## BEGIN Data provided

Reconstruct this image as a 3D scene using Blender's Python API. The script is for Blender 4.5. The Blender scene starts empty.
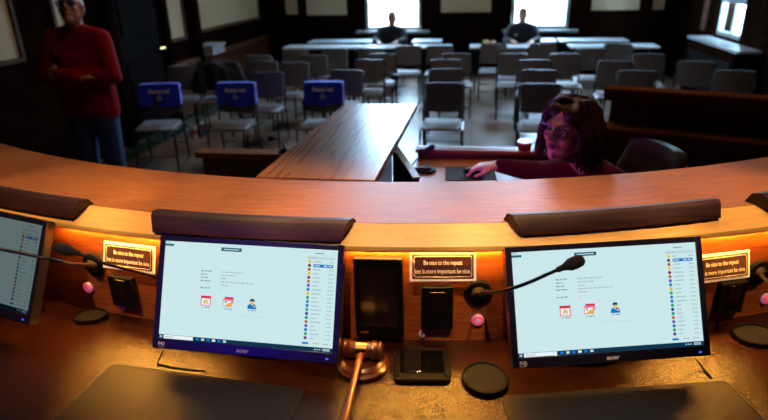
import bpy, bmesh, math, random
from mathutils import Vector, Matrix, Euler
random.seed(7)
C = bpy.context.scene.collection
SKY, E_SPOT, E_MAN, E_PURPLE, E_FRONT, STRIP, E_ROOM = 60.0, 250, 45, 0.6, 400, 400, 60
PI = math.pi
V = Vector
# ------------------------------------------------------------------ camera model
F_PX, CAM_H = 580.0, 1.95
PITCH, ROLL, YAW = math.radians(22.5), math.radians(1.3), math.radians(9.0085)
_f = V((-math.sin(YAW)*math.cos(PITCH), math.cos(YAW)*math.cos(PITCH), -math.sin(PITCH)))
_r = V((math.cos(YAW), math.sin(YAW), 0))
_u = _r.cross(_f)
CR = _r*math.cos(ROLL) - _u*math.sin(ROLL)
CU = _u*math.cos(ROLL) + _r*math.sin(ROLL)
CF = _f
CAM = V((0, 0, CAM_H))
def ray(px, py):
    return CF + CR*((px-384)/F_PX) - CU*((py-210)/F_PX)
def at_z(px, py, z):
    d = ray(px, py); return CAM + d*((z-CAM_H)/d.z)
def at_x(px, py, x):
    d = ray(px, py); return CAM + d*(x/d.x)
def at_y(px, py, y):
    d = ray(px, py); return CAM + d*(y/d.y)
# the dais is an arc about this centre; angle in degrees, radius outwards (to the viewer)
AC = V((-0.5, 4.95, 0))
def pol(a, r, z=0.0):
    a = math.radians(a); return V((AC.x + r*math.sin(a), AC.y - r*math.cos(a), z))
def at_r(px, py, r):
    d = ray(px, py); ox, oy = CAM.x-AC.x, CAM.y-AC.y
    a = d.x*d.x+d.y*d.y; b = 2*(ox*d.x+oy*d.y); c = ox*ox+oy*oy-r*r
    q = math.sqrt(b*b-4*a*c); t = min(t for t in ((-b-q)/(2*a), (-b+q)/(2*a)) if t > 0)
    return CAM + d*t
def ang(p):
    return math.degrees(math.atan2(p.x-AC.x, -(p.y-AC.y)))
def rad(p):
    return math.hypot(p.x-AC.x, p.y-AC.y)
# ------------------------------------------------------------------ materials
def s2l(c):
    return tuple((x/255/12.92 if x/255 <= .04045 else ((x/255+.055)/1.055)**2.4) for x in c)
def new_mat(name):
    m = bpy.data.materials.new(name); m.use_nodes = True
    nt = m.node_tree; b = nt.nodes['Principled BSDF']
    return m, nt, b
def mat(name, col, rough=.5, metal=0, coat=0, emis=None, es=0, bump=0, bscale=200, var=0, vscale=20, spec=.5, sheen=0, aniso=0):
    m, nt, b = new_mat(name); c = s2l(col)
    b.inputs['Base Color'].default_value = (*c, 1); b.inputs['Roughness'].default_value = rough
    b.inputs['Metallic'].default_value = metal; b.inputs['Coat Weight'].default_value = coat
    b.inputs['Specular IOR Level'].default_value = spec
    b.inputs['Sheen Weight'].default_value = sheen
    if emis:
        b.inputs['Emission Color'].default_value = (*s2l(emis), 1); b.inputs['Emission Strength'].default_value = es
    tc = nt.nodes.new('ShaderNodeTexCoord')
    if var:
        n = nt.nodes.new('ShaderNodeTexNoise'); n.inputs['Scale'].default_value = vscale; n.inputs['Detail'].default_value = 5
        r = nt.nodes.new('ShaderNodeValToRGB')
        r.color_ramp.elements[0].position = .3; r.color_ramp.elements[1].position = .7
        r.color_ramp.elements[0].color = (*[x*(1-var) for x in c], 1); r.color_ramp.elements[1].color = (*[min(1, x*(1+var)) for x in c], 1)
        nt.links.new(tc.outputs['Object'], n.inputs['Vector']); nt.links.new(n.outputs['Fac'], r.inputs['Fac'])
        nt.links.new(r.outputs['Color'], b.inputs['Base Color'])
    if bump:
        n = nt.nodes.new('ShaderNodeTexNoise'); n.inputs['Scale'].default_value = bscale; n.inputs['Detail'].default_value = 3
        bp = nt.nodes.new('ShaderNodeBump'); bp.inputs['Strength'].default_value = bump; bp.inputs['Distance'].default_value = .002
        nt.links.new(tc.outputs['Object'], n.inputs['Vector']); nt.links.new(n.outputs['Fac'], bp.inputs['Height'])
        nt.links.new(bp.outputs['Normal'], b.inputs['Normal'])
    return m
def wood(name, dark, light, rough=.4, along=3.0, across=45.0, axis='X', fleck=.35, bump=.15, coat=0, rvar=.12):
    m, nt, b = new_mat(name)
    N = nt.nodes.new; L = nt.links.new
    tc = N('ShaderNodeTexCoord'); mp = N('ShaderNodeMapping')
    sc = {'X': (along, across, across), 'Y': (across, along, across), 'Z': (across, across, along)}[axis]
    mp.inputs['Scale'].default_value = sc; L(tc.outputs['Object'], mp.inputs['Vector'])
    n1 = N('ShaderNodeTexNoise'); n1.inputs['Scale'].default_value = 1; n1.inputs['Detail'].default_value = 6; n1.inputs['Distortion'].default_value = .8
    L(mp.outputs['Vector'], n1.inputs['Vector'])
    mp2 = N('ShaderNodeMapping'); mp2.inputs['Scale'].default_value = tuple(x*(9 if x == across else 8) for x in sc); L(tc.outputs['Object'], mp2.inputs['Vector'])
    n2 = N('ShaderNodeTexNoise'); n2.inputs['Scale'].default_value = 1; n2.inputs['Detail'].default_value = 2
    L(mp2.outputs['Vector'], n2.inputs['Vector'])
    n3 = N('ShaderNodeTexNoise'); n3.inputs['Scale'].default_value = 2.2; n3.inputs['Detail'].default_value = 2
    L(tc.outputs['Object'], n3.inputs['Vector'])
    r = N('ShaderNodeValToRGB'); r.color_ramp.elements[0].position = .32; r.color_ramp.elements[1].position = .68
    r.color_ramp.elements[0].color = (*s2l(dark), 1); r.color_ramp.elements[1].color = (*s2l(light), 1)
    ad = N('ShaderNodeMath'); ad.operation = 'MULTIPLY_ADD'; ad.inputs[1].default_value = .45
    sb = N('ShaderNodeMath'); sb.operation = 'SUBTRACT'; sb.inputs[1].default_value = .5
    L(n3.outputs['Fac'], sb.inputs[0]); L(sb.outputs[0], ad.inputs[0]); L(n1.outputs['Fac'], ad.inputs[2]); L(ad.outputs[0], r.inputs['Fac'])
    fr = N('ShaderNodeValToRGB'); fr.color_ramp.elements[0].position = .36; fr.color_ramp.elements[1].position = .5
    fr.color_ramp.elements[0].color = (1-fleck, 1-fleck, 1-fleck, 1); fr.color_ramp.elements[1].color = (1, 1, 1, 1)
    L(n2.outputs['Fac'], fr.inputs['Fac'])
    mx = N('ShaderNodeMix'); mx.data_type = 'RGBA'; mx.blend_type = 'MULTIPLY'; mx.inputs['Factor'].default_value = 1
    L(r.outputs['Color'], mx.inputs[6]); L(fr.outputs['Color'], mx.inputs[7]); L(mx.outputs[2], b.inputs['Base Color'])
    rm = N('ShaderNodeMapRange'); rm.inputs['To Min'].default_value = rough-rvar; rm.inputs['To Max'].default_value = rough+rvar
    L(n1.outputs['Fac'], rm.inputs['Value']); L(rm.outputs[0], b.inputs['Roughness'])
    bp = N('ShaderNodeBump'); bp.inputs['Strength'].default_value = bump; bp.inputs['Distance'].default_value = .002
    L(n2.outputs['Fac'], bp.inputs['Height']); L(bp.outputs['Normal'], b.inputs['Normal'])
    b.inputs['Coat Weight'].default_value = coat; b.inputs['Coat Roughness'].default_value = .2
    return m
def emit(name, col, strength=1.0):
    m = bpy.data.materials.new(name); m.use_nodes = True; nt = m.node_tree; nt.nodes.clear()
    e = nt.nodes.new('ShaderNodeEmission'); e.inputs[0].default_value = (*s2l(col), 1); e.inputs[1].default_value = strength
    o = nt.nodes.new('ShaderNodeOutputMaterial'); nt.links.new(e.outputs[0], o.inputs[0]); return m
def glass(name, tint=(255, 255, 255), refl=.08, rough=.0):
    m = bpy.data.materials.new(name); m.use_nodes = True; nt = m.node_tree; nt.nodes.clear()
    t = nt.nodes.new('ShaderNodeBsdfTransparent'); t.inputs[0].default_value = (*s2l(tint), 1)
    g = nt.nodes.new('ShaderNodeBsdfGlossy'); g.inputs['Roughness'].default_value = rough
    x = nt.nodes.new('ShaderNodeMixShader'); x.inputs[0].default_value = refl
    o = nt.nodes.new('ShaderNodeOutputMaterial')
    nt.links.new(t.outputs[0], x.inputs[1]); nt.links.new(g.outputs[0], x.inputs[2]); nt.links.new(x.outputs[0], o.inputs[0]); return m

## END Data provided

__What is asked__: Filter the listing above for the string "this" and copy every matching line.

__Solved problem__:
Reconstruct this image as a 3D scene using Blender's Python API. The script is for Blender 4.5. The Blender scene starts empty.
# the dais is an arc about this centre; angle in degrees, radius outwards (to the viewer)